Professor David Troutt
Rutgers Law School
October 29, 2011

To Derrick with Love

The first time I met him, we called Derrick “Professor Bell,” and he, for reasons I learned later, called us “miracles.” Once he was Derrick, we toasted a lot. Because he said it was proof you weren’t trying to poison someone, we’d raise our glasses and take long, exaggerated looks right into each other’s eyes. We congratulated each other on our fine taste in wives and took old-fashioned pleasure in being good husbands. We exchanged furious midnight e-mails about law, writing and politics that ended always with two sublime words in sequence.

I was introduced to his more personal voice by my mother, who gave me And We Are Not Saved as a Christmas present back when I and it were new. I had studied Race, Racism in college, but the voice in Saved transformed me and helped lead me to Derrick at Harvard. There I learned that I might have difficulty knowing him well. I am a man. It is no secret that Derrick Bell felt a certain comfort in the company of brilliant women; I feel the same way. So, against the warnings of male students I knew, I tried the unimaginable. I scheduled an appointment at Derrick’s office hours to talk about struggle. I brought a whole list of questions on a pad. I stepped into a room smaller and less grand than I had expected. It was rather easy. It was home.

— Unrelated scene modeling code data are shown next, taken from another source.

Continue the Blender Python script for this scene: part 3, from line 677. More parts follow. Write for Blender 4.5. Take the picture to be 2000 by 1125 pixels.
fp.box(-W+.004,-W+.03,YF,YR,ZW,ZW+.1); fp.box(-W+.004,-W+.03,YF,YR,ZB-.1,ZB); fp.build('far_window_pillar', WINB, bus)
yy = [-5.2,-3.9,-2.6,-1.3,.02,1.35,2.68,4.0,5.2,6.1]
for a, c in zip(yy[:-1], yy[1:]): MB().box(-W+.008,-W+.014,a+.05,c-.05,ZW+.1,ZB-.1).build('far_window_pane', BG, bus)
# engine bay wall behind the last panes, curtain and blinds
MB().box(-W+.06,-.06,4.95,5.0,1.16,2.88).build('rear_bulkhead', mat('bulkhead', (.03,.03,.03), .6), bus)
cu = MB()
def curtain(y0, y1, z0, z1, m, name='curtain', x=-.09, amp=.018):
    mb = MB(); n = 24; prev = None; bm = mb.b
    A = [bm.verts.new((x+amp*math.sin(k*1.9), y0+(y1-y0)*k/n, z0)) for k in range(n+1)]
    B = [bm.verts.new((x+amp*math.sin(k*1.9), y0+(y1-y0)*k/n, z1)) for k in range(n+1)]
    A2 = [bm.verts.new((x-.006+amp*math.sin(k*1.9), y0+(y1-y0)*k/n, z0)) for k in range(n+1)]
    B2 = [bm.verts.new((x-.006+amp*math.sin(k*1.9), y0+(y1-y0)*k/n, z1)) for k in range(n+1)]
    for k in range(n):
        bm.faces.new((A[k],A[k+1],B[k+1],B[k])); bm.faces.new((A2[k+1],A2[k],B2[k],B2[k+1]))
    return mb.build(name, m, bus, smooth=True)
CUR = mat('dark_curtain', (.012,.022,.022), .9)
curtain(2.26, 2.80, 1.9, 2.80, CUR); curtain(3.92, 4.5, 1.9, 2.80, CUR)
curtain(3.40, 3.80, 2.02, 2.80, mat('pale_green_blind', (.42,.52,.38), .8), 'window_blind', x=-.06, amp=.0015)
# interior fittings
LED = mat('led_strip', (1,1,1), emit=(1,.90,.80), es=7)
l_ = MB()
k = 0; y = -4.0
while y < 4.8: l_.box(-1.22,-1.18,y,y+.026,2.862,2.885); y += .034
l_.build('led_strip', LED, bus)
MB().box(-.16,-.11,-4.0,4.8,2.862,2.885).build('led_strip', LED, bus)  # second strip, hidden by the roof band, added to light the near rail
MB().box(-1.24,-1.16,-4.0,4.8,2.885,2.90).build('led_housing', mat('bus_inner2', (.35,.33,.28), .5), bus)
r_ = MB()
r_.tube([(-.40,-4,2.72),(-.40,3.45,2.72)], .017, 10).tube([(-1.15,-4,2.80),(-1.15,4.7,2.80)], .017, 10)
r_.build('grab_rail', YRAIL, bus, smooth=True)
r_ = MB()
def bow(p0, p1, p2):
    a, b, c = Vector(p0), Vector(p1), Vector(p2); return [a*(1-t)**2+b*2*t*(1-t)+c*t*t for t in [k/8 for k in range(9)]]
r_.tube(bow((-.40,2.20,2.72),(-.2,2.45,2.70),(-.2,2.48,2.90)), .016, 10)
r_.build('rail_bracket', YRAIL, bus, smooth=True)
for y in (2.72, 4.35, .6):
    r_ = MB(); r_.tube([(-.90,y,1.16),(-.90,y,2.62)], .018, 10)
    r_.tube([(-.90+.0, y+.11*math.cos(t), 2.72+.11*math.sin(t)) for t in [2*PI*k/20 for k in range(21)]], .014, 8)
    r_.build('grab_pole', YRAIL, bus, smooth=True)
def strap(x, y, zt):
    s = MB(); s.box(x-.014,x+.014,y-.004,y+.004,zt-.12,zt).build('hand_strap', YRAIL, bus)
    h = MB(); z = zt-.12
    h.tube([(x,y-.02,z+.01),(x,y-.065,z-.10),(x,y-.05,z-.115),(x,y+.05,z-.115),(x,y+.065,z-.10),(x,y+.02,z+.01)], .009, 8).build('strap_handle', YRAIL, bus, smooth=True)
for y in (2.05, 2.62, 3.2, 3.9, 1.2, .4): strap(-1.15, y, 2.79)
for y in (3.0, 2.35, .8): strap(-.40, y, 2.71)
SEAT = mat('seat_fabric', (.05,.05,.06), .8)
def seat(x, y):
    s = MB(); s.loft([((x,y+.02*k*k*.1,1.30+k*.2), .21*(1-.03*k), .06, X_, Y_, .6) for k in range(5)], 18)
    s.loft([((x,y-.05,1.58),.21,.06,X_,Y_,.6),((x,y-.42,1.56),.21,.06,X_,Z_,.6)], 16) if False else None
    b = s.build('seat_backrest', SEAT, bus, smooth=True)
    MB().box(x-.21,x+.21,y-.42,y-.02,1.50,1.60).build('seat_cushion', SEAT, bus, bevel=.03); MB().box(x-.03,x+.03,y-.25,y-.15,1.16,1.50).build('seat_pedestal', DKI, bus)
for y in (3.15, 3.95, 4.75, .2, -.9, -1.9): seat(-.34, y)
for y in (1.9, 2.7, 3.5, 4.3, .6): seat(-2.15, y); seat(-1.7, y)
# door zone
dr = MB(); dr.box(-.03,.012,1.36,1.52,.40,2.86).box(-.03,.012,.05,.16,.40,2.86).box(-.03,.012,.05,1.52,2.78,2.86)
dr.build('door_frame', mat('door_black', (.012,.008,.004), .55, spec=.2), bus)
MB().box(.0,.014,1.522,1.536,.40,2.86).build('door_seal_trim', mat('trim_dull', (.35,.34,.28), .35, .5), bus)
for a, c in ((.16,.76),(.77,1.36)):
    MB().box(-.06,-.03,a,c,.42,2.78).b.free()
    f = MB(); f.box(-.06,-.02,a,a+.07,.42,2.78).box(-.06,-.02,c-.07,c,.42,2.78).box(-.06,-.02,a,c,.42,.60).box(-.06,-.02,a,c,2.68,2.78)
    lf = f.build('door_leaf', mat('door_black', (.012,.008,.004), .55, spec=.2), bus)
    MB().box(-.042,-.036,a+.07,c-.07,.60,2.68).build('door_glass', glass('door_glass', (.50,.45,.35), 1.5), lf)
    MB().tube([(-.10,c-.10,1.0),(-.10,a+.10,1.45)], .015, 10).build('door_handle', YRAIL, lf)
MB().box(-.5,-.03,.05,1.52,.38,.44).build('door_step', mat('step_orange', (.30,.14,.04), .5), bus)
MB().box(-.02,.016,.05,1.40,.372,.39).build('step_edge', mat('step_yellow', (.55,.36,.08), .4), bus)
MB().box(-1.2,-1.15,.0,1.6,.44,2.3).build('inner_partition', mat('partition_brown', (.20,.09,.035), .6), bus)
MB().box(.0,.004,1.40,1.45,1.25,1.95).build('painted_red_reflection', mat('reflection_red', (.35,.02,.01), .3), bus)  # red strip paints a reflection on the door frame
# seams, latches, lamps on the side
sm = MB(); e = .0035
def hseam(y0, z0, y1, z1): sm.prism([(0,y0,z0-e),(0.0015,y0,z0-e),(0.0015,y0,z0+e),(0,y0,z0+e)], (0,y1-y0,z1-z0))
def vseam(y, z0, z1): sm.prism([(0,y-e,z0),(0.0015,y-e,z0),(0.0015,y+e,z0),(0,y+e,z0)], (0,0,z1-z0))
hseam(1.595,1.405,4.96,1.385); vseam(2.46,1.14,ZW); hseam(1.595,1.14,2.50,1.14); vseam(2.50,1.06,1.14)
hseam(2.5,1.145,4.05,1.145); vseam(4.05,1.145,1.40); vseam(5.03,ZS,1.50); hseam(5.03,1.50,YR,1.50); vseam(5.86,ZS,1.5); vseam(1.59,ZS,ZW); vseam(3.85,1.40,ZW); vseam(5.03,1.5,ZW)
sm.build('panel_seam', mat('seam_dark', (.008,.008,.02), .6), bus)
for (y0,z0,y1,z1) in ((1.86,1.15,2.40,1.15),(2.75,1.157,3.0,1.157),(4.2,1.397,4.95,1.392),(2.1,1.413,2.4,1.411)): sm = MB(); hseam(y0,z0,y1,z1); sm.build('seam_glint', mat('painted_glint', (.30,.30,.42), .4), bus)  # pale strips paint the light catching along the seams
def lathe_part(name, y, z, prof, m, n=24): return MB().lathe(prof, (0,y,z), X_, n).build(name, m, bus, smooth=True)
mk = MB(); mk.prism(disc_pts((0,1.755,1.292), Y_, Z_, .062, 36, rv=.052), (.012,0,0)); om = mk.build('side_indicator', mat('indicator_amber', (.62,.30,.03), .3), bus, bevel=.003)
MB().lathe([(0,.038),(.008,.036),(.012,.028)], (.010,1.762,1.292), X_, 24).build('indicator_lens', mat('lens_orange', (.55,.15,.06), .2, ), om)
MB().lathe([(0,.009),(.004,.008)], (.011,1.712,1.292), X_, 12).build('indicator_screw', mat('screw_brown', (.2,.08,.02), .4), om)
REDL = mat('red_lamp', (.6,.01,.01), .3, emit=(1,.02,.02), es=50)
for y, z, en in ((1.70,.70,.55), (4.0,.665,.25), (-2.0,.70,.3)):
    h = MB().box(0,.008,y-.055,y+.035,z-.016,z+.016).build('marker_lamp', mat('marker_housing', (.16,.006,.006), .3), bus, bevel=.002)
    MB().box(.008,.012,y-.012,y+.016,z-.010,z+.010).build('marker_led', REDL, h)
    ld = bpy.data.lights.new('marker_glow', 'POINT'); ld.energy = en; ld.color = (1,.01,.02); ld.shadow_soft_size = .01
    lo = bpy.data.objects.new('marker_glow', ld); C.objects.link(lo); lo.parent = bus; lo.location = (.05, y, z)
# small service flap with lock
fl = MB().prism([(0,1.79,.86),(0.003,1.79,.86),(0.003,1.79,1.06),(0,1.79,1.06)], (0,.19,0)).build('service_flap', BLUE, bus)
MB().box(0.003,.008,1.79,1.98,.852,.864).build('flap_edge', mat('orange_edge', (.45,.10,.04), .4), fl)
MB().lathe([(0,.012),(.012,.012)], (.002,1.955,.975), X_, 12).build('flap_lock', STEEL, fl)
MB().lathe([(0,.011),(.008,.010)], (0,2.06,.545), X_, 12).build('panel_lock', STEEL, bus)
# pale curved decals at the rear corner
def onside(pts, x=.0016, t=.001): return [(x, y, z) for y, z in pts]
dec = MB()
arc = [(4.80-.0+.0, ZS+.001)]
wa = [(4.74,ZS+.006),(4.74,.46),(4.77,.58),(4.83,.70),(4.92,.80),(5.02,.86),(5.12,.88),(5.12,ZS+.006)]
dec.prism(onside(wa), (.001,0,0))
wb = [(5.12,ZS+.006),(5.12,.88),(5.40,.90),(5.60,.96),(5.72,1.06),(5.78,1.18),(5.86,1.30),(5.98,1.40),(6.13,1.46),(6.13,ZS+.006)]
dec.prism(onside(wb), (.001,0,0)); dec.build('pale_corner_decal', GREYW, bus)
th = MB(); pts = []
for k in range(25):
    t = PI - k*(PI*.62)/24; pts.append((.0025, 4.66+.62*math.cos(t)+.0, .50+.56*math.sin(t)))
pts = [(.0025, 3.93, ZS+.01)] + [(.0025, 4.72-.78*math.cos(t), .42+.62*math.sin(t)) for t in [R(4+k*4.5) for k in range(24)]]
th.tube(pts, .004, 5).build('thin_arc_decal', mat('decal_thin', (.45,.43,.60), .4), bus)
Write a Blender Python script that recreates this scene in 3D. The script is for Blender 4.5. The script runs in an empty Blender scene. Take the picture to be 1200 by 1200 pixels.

Being home with Derrick was a constant lesson in temperament and the calibration of outrage. In 1989, Harvard Law School was not only the crucible of Barack Obama’s leadership, it was the education of miracles amid conflicts several years in the making. Derrick was, to the end, a teacher. We were miracles because some of us were never intended to be there. We had overcome a persistently dynamic opposition to our presence, and a mutual resistance was coming to boil in the struggles over hiring practices, which he championed, the role of critical race scholarship, which he fathered, and the value of diversity, which he demonstrated—ironically—by eventually leaving Harvard in protest. The place was fraught, distracted, nasty. We marched with a miraculous strength and purpose all our own. Yet we discovered a lasting clarity of perspective that he taught. Anger is not usually a clarifying emotion. With calm and sensible brilliance, Derrick taught how to use it as a guide. He brought us words. He fed us pizza.

Years later, after my own miracles were born, he became “Uncle Derrick.” My oldest daughter did not know that the man who walked slowly with her to find salamanders in the woods was a lion of the academy. Coming to his house upstate and seeing him descend from his desk to the sounds of Bach, she had no idea of his courage, the sharpness of his wit or the intimidating lengths to which his relentless sense of justice might go. She still does not know the joke he once told about how, given the fairness of her toddler skin, we might get her a sign to wear that said, “I’m black, too.” No, she knew him only as the man who wore the birthday cake hat all afternoon, the one with the soft voice leaning down to coo hymns to her as long as she would listen.

And I will remember the work. Derrick read anything you sent him and could be a generous, but indelicate editor. “Well…,” he’d begin, “this is not your best work.” Still he managed to critique one of my books, contribute to a collection about Hurricane Katrina and blurb another. The dense e-mails would spread across topics, from lengthy analyses to things he’d just heard on the news. They were notes from home that always contained subtle lessons. And after exchanging many of these, I finally became conscious of the way he said goodbye. There in the corner:

“Love, Derrick.”

This is rare for a man. This is a rare man.

I will miss the voice of a friend and a mentor, which at its very fiercest was but the sweetest whisper.